Falkowitz, the company’s CEO, remains vague about its methodology. “We focus on the root cause component rather than the intricacies and subtle differences that occur across many different types of malware,” he says. When Fortune pressed for more detail on the technology, Falkowitz demurred. “What we don’t want to do is, from our standpoint, overtip our hand,” he says.

Before Area 1, Falkowitz, worked with—indeed, sat next to—co-founders Darche and Syme at the NSA. Falkowitz says he helped conduct attacks on behalf of the U.S. government for foreign intelligence purposes.

By 2009, the ideas that would lead to the formation of Area 1 Security began to gel. The trio noticed two trends: how valuable social engineering attacks had become—“Loss of that capability is crippling to organizations,” Falkowitz says, citing his federal experiences—and how the ability to store and process vast amounts of web data had become a technological reality.
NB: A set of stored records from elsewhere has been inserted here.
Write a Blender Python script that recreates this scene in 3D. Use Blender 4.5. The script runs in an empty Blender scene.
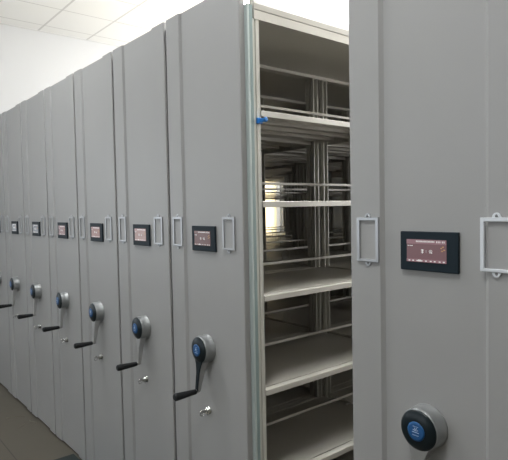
import bpy, bmesh, math, random
from mathutils import Vector, Matrix
random.seed(4)
PI = math.pi
COL = bpy.context.scene.collection

# ------------------------------------------------------------------ materials
def mat(name, col, rough=.5, metal=0., spec=.5, coat=0., noise=0., nscale=40., bump=0., emit=None, estr=0., bscale=200.):
    m = bpy.data.materials.new(name); m.use_nodes = True
    nt = m.node_tree; b = nt.nodes['Principled BSDF']
    b.inputs['Base Color'].default_value = (*col, 1)
    b.inputs['Roughness'].default_value = rough
    b.inputs['Metallic'].default_value = metal
    b.inputs['Specular IOR Level'].default_value = spec
    b.inputs['Coat Weight'].default_value = coat
    if noise or bump:
        tc = nt.nodes.new('ShaderNodeTexCoord')
        n = nt.nodes.new('ShaderNodeTexNoise'); n.inputs['Scale'].default_value = nscale; n.inputs['Detail'].default_value = 4
        nt.links.new(tc.outputs['Object'], n.inputs['Vector'])
        if noise:
            r = nt.nodes.new('ShaderNodeMapRange')
            r.inputs['To Min'].default_value = 1-noise; r.inputs['To Max'].default_value = 1+noise
            nt.links.new(n.outputs['Fac'], r.inputs['Value'])
            v = nt.nodes.new('ShaderNodeVectorMath'); v.operation = 'SCALE'
            v.inputs[0].default_value = col
            nt.links.new(r.outputs['Result'], v.inputs['Scale'])
            nt.links.new(v.outputs['Vector'], b.inputs['Base Color'])
        if bump:
            n2 = nt.nodes.new('ShaderNodeTexNoise'); n2.inputs['Scale'].default_value = bscale
            nt.links.new(tc.outputs['Object'], n2.inputs['Vector'])
            bp = nt.nodes.new('ShaderNodeBump'); bp.inputs['Strength'].default_value = bump; bp.inputs['Distance'].default_value = .002
            nt.links.new(n2.outputs['Fac'], bp.inputs['Height']); nt.links.new(bp.outputs['Normal'], b.inputs['Normal'])
    if emit:
        b.inputs['Emission Color'].default_value = (*emit, 1); b.inputs['Emission Strength'].default_value = estr
    return m

M = {}
M['panel'] = mat('panel_paint', (.345, .342, .333), .40, noise=.03, nscale=6, bump=.08)
M['shelf'] = mat('shelf_paint', (.43, .41, .365), .38, noise=.03, nscale=9, bump=.05)
M['post'] = mat('post_paint', (.44, .43, .385), .32)
M['seal_light'] = mat('seal_light', (.40, .455, .44), .35)
M['seal_dark'] = mat('seal_dark', (.24, .31, .30), .35)
M['bezel'] = mat('bezel_plastic', (.008, .017, .024), .5, spec=.22)
M['disc'] = mat('disc_black', (.005, .011, .014), .30, spec=.3)
M['rubber'] = mat('black_rubber', (.010, .011, .012), .6, spec=.3, noise=.2, nscale=80)
M['chrome'] = mat('brushed_chrome', (.52, .52, .51), .32, metal=1.)
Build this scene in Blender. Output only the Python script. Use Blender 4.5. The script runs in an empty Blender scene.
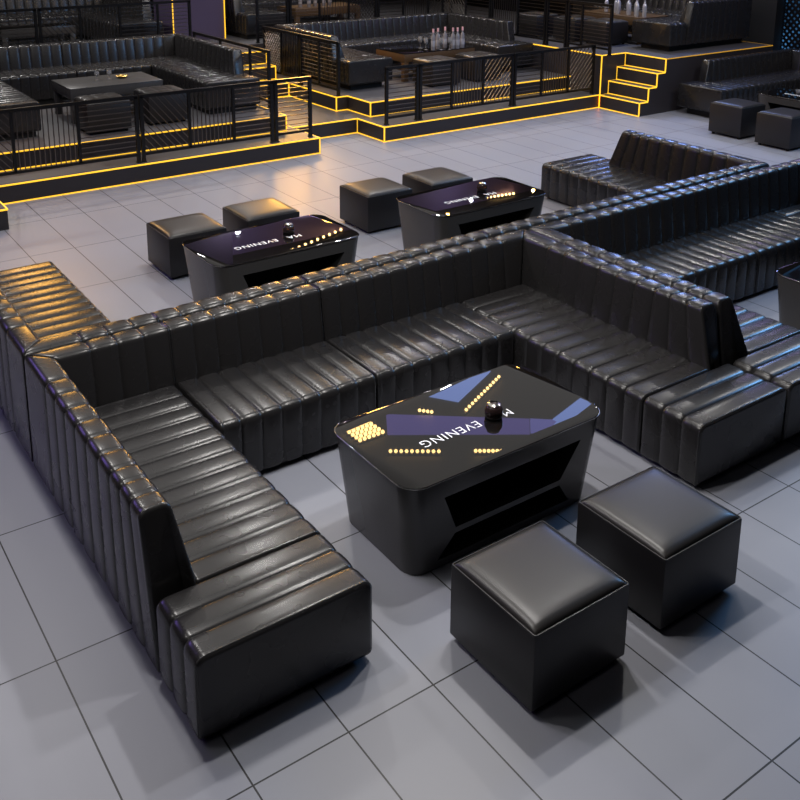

In June 2012, Falkowtiz left the NSA to co-found Sqrrl, a Cambridge, Mass.-based big data and security startup. A year later, he co-founded Area 1.

The company started with an initial team of five and has since expanded to 13, pulling veterans from FireEye (FEYE) and Cisco (CSCO). Eventually, it plans to offer software-as-a-service for businesses. “At the end of the day, the idea is to prevent breaches before they happen,” Schlein says.

“I’ve long been impressed by the quality of talent that comes out of NSA,” he adds. “It’s great for me as a VC building companies, bad for the country as it loses these well-versed, uniquely qualified people.”